Avec comme conséquence directe une guerre civile dont il serait difficile de prévoir l'issue et les dégâts qui peuvent être encore occasionnés. Depuis que les manifestants ont décidé de prendre les armes contre le pouvoir, les événements ont pris une autre tournure, ils se sont transformés en une crise internationale avec une ingérence flagrante au nom de la protection légitime de la population. Pis, le pays, après la reconnaissance de plusieurs Etats du Conseil national de transition (CNT), pourrait aller vers la partition, engendrant la disparition de la Libye. Même scénario en Syrie où rien ne va plus. Effectivement, Al-Assad n'a nullement l'intention de quitter le pouvoir, mais le peuple syrien se veut pacifique dans son mouvement de protestation et n'envisage pas de prendre les armes contre le pouvoir. Aussi, il refuse toute ingérence étrangère quelle qu'elle soit. Ce choix tactique a indubitablement une relation directe avec l'expérience dramatique que vit la Libye. L'appel, le 15 mars, d'un rassemblement d'une page Facebook pour «une Syrie sans tyrannie, sans loi sur l'état d'urgence, ni tribunaux d'exception», a ouvert le champ a des manifestations, réprimées, parfois dans le sang, par le gouvernement de Damas.

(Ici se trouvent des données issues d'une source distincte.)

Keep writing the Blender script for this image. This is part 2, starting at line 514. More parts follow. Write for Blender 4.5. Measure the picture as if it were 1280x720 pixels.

Depuis le début du mouvement de contestation, qui n'annonce pas de règlement dans l'immédiat, entre 600 et 700 personnes ont étés tuées et plus de 8000 autres arrêtées ou portées disparues, selon des ONG syriennes. Quant au Yémen, c'est l'impasse. Depuis trois mois, le président contesté, Ali Abdallah Saleh et les manifestants campent sur leurs positions. Il est triste de constater l'échec des révolutions arabes. Effectivement, les résultats obtenus sont loin d'être ceux escomptés. Insécurité et incertitude font le quotidien de tous ceux qui se sont engagés dans cette aventure sans pour autant être assurés d'en récolter les fruits.